Meses después de su muerte, llegó a mi casa el anuario de MIT, universidad de la que se graduó mi abuelo como Ingeniero Químico. Empecé a imaginarme quién era él en esa época de estudiante: su voz, sus palabras, sus historias. Lo veía ahí, tan inocente, sin saber el futuro prometedor que lo esperaba ni el silencioso fin que le pondría la vida. Un día cualquiera entendí que no fue su muerte la que me causó el dolor, sino la ausencia de su vida en la mía. No haber hablado con él, no conocer su voz, no tener ningún recuerdo suyo excepto el de esos saludos simples y sin respuesta. Su boca abierta y su mano temblorosa buscando algo para aferrarse, como una vela que está a punto de apagarse y continúa encendida a pesar del roce del viento. A él lo fui descubriendo en otras voces, en otras memorias, en otras personas.

En mi casa hay evidencias de su existencia en esta tierra en forma de objetos, en el lapicero que tiene su nombre marcado, en una placa que le otorgó la Cuarta Brigada del Ejército, en las copas de cristal donde tomó el vino que quiso, en la vajilla que trajo de Europa para atender invitados, en fotografías de su infancia en Bélgica y su juventud en Estados Unidos, en esos libros que alguna vez leyó y que ahora hacen parte de mi biblioteca, como las Obras completas de Borges, firmadas por el autor, La Montaña mágica de Thomas Mann, y la Divina comedia, que para leerla aprendió primero italiano, pues decía que los grandes lectores debían leer las obras maestras en su idioma original. A veces los abro solo para imaginar que sus ojos están ahí, como si hubieran dejado su retina pegada a las páginas, pero me encuentro con algo mejor: sus anotaciones y líneas resaltadas de su puño y letra. Puedo ver que no tenía buen pulso, y recuerdo que el mío tampoco es muy firme. Me río para mis adentros. Algo heredé de él, más que el apellido. Y entonces me surge un pensamiento tan asombroso como aterrador: una parte de mí murió con mi abuelo, y también una parte de él aún existe conmigo.

No supo nunca lo importante que fue para mí ni la curiosidad que me generó su historia. Yo tampoco lo sabía.

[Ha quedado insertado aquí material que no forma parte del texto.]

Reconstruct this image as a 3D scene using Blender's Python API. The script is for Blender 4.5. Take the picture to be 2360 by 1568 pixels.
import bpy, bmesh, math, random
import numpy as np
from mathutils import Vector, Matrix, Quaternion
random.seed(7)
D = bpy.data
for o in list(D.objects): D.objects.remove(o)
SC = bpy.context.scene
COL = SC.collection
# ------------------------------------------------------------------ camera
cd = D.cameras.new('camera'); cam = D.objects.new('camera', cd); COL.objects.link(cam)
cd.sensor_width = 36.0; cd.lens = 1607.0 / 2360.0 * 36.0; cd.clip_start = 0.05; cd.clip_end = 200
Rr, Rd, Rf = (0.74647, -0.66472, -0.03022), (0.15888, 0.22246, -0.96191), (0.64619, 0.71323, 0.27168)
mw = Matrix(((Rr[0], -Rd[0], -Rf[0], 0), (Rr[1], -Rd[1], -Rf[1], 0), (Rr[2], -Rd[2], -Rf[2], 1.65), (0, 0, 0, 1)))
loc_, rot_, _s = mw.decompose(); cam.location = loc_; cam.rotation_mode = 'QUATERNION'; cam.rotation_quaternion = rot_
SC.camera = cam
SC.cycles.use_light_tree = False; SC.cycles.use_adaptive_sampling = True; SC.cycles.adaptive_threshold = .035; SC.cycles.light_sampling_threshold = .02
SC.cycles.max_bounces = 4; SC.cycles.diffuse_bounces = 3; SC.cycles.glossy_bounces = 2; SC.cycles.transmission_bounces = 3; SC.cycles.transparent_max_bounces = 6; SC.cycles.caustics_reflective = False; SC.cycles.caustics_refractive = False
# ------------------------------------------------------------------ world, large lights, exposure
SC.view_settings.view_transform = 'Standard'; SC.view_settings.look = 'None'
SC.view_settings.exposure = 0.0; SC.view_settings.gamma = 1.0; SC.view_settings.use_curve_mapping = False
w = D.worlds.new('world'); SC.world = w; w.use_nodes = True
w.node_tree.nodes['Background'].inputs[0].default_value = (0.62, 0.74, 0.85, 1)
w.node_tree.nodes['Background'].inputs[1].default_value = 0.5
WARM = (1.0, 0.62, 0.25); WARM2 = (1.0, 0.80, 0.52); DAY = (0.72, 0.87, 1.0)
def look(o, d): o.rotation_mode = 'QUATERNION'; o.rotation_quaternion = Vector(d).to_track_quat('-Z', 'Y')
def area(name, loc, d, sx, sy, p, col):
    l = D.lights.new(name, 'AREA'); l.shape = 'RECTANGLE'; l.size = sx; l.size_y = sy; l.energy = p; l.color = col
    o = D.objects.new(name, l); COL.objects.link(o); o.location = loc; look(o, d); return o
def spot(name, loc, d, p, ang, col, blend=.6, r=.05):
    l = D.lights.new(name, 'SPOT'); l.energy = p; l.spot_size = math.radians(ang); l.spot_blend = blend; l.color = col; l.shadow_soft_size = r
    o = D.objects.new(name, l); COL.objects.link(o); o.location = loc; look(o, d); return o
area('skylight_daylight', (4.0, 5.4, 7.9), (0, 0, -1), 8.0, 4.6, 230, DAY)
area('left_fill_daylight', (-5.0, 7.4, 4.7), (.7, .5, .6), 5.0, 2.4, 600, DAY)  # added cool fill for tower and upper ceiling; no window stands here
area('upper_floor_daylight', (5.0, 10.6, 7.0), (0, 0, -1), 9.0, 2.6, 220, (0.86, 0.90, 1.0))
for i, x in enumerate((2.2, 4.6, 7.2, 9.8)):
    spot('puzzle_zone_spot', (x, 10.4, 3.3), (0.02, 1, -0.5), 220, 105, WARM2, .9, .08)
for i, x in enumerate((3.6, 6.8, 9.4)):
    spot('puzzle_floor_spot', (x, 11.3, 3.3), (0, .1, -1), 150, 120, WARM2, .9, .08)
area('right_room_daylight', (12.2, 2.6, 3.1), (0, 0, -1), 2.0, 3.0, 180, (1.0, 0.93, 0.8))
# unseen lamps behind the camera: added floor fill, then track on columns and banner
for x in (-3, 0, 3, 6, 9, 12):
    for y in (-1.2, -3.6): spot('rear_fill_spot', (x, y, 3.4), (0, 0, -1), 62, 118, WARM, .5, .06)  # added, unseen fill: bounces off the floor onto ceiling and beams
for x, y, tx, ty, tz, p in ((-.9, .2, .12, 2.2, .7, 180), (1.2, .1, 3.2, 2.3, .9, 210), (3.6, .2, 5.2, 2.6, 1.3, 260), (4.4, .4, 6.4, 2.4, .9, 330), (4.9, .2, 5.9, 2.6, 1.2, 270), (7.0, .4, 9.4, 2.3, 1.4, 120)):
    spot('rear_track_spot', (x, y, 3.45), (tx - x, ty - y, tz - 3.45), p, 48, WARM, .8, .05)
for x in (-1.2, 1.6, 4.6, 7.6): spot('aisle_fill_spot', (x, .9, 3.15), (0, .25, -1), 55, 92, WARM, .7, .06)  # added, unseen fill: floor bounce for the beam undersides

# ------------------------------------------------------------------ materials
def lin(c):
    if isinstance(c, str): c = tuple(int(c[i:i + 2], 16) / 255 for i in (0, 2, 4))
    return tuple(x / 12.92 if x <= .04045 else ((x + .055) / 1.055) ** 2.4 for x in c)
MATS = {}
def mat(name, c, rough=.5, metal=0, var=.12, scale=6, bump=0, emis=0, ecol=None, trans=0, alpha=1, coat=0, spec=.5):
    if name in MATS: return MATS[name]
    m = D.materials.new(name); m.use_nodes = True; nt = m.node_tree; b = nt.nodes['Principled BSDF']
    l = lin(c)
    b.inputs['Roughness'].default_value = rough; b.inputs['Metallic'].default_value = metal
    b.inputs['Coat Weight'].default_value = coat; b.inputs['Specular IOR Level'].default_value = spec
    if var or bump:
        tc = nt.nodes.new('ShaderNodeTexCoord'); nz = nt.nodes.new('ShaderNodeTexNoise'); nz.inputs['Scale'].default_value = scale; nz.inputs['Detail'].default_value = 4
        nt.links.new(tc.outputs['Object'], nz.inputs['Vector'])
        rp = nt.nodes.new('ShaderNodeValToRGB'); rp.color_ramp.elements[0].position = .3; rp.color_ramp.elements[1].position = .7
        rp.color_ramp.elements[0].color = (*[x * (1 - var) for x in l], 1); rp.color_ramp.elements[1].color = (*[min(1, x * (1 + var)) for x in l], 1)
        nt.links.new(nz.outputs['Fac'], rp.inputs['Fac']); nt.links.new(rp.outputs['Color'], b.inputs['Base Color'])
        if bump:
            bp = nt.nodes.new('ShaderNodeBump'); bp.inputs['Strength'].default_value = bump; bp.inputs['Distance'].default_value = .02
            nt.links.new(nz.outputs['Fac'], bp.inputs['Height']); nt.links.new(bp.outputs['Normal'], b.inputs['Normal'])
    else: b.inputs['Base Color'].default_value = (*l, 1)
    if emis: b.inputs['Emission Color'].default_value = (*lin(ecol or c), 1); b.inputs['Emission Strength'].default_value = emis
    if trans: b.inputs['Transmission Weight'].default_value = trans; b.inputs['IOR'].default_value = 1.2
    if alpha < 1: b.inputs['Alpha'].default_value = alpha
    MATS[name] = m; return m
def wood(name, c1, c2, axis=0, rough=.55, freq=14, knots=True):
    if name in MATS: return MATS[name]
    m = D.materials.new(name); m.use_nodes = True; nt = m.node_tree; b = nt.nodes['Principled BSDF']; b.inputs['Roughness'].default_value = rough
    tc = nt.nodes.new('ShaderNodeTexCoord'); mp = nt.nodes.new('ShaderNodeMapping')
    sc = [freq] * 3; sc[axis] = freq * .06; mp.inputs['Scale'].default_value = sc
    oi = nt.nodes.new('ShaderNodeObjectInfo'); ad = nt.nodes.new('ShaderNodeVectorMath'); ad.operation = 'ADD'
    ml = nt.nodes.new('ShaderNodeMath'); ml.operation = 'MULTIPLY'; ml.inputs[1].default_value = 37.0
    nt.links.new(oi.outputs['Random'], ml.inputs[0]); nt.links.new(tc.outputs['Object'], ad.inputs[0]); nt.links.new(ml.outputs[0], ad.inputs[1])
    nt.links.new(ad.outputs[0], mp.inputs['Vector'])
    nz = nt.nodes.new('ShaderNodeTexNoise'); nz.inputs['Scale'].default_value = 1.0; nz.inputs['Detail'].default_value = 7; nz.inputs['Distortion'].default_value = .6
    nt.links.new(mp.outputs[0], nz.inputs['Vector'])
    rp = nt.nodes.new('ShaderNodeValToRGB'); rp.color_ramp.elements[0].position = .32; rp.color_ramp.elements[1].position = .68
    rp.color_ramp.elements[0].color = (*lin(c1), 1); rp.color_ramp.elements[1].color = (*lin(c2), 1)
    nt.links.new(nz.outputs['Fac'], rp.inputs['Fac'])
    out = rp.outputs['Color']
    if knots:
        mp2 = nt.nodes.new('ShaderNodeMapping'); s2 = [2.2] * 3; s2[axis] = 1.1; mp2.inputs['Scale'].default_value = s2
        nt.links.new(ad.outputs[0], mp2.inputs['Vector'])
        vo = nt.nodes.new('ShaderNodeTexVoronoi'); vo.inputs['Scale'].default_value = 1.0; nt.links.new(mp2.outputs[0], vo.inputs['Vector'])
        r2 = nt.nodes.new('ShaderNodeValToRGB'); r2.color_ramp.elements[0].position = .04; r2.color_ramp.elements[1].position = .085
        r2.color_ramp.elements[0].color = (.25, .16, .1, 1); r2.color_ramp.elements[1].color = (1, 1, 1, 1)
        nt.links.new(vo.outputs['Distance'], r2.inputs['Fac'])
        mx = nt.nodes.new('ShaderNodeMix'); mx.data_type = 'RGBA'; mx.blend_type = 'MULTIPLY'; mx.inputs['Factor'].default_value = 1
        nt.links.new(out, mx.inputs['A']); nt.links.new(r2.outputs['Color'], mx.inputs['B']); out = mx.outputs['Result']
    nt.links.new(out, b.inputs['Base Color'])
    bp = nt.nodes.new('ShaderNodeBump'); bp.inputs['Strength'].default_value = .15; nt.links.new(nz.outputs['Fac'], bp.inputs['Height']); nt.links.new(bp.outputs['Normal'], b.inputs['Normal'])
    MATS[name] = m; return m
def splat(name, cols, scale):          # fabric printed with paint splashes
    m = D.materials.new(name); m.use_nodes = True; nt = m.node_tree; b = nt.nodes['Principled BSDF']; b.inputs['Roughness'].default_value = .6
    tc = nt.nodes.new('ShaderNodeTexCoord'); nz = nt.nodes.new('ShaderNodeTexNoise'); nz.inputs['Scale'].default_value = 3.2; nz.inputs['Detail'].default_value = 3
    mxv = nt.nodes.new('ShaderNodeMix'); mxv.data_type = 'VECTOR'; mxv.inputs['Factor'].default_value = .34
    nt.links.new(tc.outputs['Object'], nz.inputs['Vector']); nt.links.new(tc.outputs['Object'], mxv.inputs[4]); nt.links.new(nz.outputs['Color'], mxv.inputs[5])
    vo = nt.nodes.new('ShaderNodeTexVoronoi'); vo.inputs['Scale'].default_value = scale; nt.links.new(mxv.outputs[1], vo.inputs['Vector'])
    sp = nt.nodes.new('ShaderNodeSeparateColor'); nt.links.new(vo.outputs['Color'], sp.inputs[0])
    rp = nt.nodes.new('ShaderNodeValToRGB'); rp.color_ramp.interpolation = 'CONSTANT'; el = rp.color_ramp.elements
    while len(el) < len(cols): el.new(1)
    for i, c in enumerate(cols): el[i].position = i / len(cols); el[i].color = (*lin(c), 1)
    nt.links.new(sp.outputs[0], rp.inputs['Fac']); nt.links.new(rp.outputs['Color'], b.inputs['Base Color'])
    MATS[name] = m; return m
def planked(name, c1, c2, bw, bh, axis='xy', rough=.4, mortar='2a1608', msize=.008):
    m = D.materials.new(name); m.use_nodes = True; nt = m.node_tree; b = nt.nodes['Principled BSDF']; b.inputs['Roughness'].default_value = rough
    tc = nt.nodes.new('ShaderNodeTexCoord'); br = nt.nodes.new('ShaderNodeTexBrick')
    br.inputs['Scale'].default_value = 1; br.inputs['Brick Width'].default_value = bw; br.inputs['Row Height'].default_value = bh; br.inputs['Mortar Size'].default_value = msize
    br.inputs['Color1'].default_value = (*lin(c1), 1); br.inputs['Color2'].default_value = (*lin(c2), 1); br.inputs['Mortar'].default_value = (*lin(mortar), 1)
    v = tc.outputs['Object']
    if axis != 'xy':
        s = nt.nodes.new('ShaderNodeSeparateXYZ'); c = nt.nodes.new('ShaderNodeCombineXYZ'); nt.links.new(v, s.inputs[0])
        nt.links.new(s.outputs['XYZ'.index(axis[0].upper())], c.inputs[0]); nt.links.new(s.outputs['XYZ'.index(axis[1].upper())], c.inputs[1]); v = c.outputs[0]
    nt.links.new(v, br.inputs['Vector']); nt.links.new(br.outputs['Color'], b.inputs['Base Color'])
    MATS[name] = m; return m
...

Como dice Irene Vallejo, “Cuánto tardamos en reconocer a quienes nos van a cambiar la vida”. Hoy lo reconstruyo como un personaje de ficción del cual llevo el apellido, pero que persiste como un fantasma. Se mueve entre los recuerdos, hace parte de un rompecabezas genealógico que comienza años antes de su nacimiento y del mío, pero sigue siendo soledad, una estrella fallecida hace miles de años luz de la que aún percibimos el brillo. Nuestros muertos son esa eternidad prolongada en nosotros de algo que fuimos y no conocemos. Una estatua erigida sobre terrenos desolados, conquistados y liberados. Una voz en el silencio.

Escribí sobre él a propósito del que sería su cumpleaños 104, el próximo martes 12 de abril, a manera de catarsis con la Amalia de once años, para contar una historia que solo yo puedo narrar, y para eternizar, como siempre he creído que es la mejor forma de hacerlo, a los que amo.